Good Hair Movie: Our Review

Chris Rock’s 2009 comedy documentary, ‘Good Hair’ might seem like a simple straightforward comedy documentary about a women’s hair salon. Actually, it goes deeper than that. Something as seemingly simple and innocuous as hairstyle actually has deep historical roots in the African-American community. During slave years and the years following, African-Americans were defined by the norms of beauty of a community outside itself.

The phrase ‘good hair’ meant an African-American had straight hair. This was the standard of beauty among many African-Americans during slavery and for many years after slavery. This internalization of the greater White American culture’s beauty norms provided a stark reminder that African-American communities haven’t fully outgrown the mental colonial legacy of slavery. What more direct form of colonial slave-master control do you need than the ability to control an otherwise ‘free’ community’s internal definition of beauty.

For many decades after the abolition of slavery, African-Americans found themselves conforming to white standards of beauty and, more troubling, enforcing such standards by putting down people who had hair that didn’t fit the standard. These brothers and sisters didn’t have ‘good hair’-their hair was called ‘nappy’ and other derogatory terms. In reality, they had hair that Africans had. In other words, their hair was more natural than ‘good hair.’ It was only until the Black Power and Black Identity movements of the 1960s that African-Americans began to embrace hair styles and hair types that fell out of the ‘good hair’ classification.

The 1960s, after all, was the decade of the Afro. Still, this tension between those who continue to consider straight hair as ‘good hair’ and those who champion a more ‘natural’ look persists to this very day. This is the internal community tension that ‘Good Hair’ is premised on.

It is a light mock documentary treatment of how African-American women and the African-American community in general deal with this internally divisive issue.
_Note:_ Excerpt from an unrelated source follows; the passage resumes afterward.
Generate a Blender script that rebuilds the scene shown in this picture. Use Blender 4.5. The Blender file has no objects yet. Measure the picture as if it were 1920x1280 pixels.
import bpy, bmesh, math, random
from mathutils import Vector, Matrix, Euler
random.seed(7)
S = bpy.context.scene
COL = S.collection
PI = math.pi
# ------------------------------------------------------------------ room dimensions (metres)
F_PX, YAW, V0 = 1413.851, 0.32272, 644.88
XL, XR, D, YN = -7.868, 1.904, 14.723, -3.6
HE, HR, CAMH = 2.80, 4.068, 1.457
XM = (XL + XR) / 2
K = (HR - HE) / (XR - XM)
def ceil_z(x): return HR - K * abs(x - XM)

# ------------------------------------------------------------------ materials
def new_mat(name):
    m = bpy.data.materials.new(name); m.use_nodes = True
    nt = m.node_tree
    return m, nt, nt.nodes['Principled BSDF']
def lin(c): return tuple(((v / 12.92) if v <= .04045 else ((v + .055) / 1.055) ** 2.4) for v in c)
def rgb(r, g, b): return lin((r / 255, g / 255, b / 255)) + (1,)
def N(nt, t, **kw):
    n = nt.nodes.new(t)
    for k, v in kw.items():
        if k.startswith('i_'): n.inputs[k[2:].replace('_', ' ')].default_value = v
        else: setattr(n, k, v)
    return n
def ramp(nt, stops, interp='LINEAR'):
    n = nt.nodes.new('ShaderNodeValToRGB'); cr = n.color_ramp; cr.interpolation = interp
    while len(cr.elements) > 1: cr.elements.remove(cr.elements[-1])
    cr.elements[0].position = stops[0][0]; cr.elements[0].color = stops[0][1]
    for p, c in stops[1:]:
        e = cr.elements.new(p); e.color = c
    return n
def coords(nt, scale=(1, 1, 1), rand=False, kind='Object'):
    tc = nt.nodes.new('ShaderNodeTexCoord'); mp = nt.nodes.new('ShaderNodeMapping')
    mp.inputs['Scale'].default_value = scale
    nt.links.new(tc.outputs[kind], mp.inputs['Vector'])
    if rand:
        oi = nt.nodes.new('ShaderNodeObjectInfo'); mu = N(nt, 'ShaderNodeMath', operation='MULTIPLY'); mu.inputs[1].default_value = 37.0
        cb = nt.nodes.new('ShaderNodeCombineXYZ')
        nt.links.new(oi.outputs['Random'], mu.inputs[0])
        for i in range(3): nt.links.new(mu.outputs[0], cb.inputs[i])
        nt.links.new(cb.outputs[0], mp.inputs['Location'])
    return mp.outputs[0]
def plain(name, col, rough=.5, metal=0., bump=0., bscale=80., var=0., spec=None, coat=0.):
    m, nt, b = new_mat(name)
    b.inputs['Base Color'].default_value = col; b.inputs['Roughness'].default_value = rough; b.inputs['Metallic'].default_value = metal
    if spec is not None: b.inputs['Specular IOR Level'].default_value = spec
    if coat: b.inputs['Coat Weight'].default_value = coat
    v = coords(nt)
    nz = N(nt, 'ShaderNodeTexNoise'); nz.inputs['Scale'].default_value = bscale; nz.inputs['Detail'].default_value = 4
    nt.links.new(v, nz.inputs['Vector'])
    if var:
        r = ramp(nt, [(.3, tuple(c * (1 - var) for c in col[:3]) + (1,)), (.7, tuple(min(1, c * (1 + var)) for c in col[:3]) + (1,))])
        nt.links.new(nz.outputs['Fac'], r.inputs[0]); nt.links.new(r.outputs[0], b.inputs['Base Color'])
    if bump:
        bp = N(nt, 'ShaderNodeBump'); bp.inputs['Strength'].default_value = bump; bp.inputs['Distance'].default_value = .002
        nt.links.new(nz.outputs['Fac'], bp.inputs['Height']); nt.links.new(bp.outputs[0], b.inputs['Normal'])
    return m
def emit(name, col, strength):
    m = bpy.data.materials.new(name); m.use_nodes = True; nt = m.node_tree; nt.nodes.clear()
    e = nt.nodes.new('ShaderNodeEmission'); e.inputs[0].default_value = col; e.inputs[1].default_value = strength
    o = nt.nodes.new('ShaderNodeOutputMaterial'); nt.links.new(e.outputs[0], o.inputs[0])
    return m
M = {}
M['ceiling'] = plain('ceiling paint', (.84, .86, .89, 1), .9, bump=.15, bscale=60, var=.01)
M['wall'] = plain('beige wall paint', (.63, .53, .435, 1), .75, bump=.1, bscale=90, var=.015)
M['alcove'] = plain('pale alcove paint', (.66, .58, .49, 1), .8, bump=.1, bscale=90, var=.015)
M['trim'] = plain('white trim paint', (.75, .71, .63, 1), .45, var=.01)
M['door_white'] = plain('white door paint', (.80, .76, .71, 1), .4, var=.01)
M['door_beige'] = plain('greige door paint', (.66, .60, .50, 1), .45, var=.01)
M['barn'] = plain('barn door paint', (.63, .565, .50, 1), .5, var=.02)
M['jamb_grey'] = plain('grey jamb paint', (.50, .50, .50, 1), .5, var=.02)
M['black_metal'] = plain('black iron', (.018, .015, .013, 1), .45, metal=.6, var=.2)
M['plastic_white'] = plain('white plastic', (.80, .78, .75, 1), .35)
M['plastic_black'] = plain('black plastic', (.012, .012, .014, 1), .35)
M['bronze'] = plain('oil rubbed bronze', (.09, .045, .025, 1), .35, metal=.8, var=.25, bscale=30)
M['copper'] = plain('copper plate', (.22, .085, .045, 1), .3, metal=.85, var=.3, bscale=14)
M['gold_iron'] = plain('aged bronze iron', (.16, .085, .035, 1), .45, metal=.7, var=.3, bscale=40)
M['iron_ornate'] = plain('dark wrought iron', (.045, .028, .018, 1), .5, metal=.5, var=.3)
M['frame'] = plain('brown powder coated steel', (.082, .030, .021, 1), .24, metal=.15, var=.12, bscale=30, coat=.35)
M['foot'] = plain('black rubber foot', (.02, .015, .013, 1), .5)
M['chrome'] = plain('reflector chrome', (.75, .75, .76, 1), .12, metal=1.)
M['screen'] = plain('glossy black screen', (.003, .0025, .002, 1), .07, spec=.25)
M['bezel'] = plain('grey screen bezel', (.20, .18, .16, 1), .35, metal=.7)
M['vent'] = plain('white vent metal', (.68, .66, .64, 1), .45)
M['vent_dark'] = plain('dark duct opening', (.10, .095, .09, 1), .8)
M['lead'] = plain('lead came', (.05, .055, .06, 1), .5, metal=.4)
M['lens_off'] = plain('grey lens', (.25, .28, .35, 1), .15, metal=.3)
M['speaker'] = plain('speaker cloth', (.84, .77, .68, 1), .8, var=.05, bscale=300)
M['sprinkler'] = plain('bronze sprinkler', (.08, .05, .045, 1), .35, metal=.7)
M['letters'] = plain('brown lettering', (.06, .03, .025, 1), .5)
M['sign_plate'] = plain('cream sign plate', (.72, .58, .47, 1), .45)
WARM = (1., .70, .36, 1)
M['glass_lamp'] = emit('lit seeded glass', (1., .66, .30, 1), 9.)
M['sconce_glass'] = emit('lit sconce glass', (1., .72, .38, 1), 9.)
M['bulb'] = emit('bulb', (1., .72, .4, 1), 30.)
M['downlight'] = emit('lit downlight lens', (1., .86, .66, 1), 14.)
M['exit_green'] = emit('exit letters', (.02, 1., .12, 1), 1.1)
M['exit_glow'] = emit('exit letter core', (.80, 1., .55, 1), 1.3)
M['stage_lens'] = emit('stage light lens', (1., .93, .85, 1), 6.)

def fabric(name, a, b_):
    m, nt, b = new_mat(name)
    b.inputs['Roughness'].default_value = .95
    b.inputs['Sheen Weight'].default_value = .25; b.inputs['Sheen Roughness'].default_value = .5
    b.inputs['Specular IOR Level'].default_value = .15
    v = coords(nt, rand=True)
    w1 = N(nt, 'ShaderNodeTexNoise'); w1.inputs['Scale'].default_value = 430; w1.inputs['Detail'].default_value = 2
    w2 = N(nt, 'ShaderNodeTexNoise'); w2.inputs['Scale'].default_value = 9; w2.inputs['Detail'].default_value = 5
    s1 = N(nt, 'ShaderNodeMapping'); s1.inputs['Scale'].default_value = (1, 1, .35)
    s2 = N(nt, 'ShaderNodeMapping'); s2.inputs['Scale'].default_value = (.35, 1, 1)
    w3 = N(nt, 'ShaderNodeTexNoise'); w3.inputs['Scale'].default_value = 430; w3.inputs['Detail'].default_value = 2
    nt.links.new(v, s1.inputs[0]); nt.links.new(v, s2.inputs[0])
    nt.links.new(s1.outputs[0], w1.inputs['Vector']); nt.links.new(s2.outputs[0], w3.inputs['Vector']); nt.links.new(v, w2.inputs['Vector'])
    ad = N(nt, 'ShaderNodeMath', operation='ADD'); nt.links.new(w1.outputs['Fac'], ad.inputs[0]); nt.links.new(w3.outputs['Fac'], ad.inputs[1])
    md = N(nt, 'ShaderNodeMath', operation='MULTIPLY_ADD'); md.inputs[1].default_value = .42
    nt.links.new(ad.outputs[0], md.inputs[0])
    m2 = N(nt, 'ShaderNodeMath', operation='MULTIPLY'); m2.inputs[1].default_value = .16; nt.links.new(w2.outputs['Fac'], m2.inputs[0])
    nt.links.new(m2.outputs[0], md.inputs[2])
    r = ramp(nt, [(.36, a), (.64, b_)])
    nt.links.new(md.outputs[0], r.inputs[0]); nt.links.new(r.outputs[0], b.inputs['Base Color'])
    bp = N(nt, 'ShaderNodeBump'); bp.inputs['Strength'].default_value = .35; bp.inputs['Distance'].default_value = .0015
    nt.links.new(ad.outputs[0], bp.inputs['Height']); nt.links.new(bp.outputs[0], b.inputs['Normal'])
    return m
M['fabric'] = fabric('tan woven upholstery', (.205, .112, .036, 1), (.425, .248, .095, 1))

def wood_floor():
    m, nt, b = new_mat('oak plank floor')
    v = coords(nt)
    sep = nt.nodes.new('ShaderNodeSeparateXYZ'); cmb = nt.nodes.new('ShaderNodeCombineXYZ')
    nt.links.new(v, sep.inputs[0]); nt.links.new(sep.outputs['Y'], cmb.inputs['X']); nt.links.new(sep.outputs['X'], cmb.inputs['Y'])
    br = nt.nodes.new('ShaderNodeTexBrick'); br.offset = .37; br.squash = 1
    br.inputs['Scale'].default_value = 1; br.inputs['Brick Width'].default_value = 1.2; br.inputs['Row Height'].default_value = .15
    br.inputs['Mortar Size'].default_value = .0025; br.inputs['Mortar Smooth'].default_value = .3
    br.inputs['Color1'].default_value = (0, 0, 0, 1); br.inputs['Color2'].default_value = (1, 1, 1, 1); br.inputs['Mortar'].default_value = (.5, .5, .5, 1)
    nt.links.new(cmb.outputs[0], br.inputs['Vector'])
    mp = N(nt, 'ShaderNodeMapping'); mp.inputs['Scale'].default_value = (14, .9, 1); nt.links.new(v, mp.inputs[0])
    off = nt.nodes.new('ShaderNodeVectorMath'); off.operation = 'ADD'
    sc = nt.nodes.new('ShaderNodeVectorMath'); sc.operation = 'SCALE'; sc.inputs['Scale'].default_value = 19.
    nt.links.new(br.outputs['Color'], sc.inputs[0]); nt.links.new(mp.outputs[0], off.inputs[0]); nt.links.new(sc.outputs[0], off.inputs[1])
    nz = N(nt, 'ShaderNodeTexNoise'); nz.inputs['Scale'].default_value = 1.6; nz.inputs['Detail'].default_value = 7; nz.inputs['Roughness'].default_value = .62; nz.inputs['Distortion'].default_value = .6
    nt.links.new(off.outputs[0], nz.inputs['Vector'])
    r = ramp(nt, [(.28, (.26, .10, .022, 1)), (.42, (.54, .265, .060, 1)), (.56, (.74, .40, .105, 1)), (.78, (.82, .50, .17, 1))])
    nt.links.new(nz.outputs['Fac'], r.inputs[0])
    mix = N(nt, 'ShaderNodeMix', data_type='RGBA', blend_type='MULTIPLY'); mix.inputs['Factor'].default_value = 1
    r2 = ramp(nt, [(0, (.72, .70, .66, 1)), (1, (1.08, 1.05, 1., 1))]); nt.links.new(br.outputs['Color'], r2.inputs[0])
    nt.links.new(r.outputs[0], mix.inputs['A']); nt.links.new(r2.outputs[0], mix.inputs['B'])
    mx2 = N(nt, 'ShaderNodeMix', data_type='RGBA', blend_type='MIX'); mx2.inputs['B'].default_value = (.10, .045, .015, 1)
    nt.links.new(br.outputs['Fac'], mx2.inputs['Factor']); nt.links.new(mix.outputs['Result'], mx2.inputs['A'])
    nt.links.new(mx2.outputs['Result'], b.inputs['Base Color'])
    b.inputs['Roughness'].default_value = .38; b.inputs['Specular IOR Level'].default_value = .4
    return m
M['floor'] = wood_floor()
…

While it is criticized for ‘glossing over’ this tension, ‘Good Hair’ actually addresses this-in its own, humorous, terms.

A montage of Interviews

The great thing about ‘Good hair’ is that instead of approaching the ‘good hair’ controversy in a ham-fisted sermonizing way, he used the humor of different interviews with many prominent members of the African-American community to produce a sort of collective soul-searching regarding this otherwise polarizing issue. In many cases, people are more open to reexamining their own assumptions when they are given the opportunity to see the humorous irony of their position and situation instead of being beaten over the head with politically correct dogma.

The range of interviewees, from Rev. Al Sharpton to Nia Long and Ice-T among others is instructive on many levels. First, it doesn’t come off as heavy and preachy and second, it puts a very personal feel and a human face to what would otherwise be an internal community dialog that tends to be highly politicized. Throughout ‘Good Hair’ there is an underlying and unifying theme of self-empowerment through self-awareness and self-acceptance.

Far from being an ‘African-American’ movie geared towards a certain ethnic community, ‘Good Hair’ is instructive in that allows all culture groups (whether in the form of sexual orientation, ethnicity, racial groups, religion, or other culturally defining shared factors) to seriously analyze how they internalize oppressive values and thinking that seek to deny part of their humanity.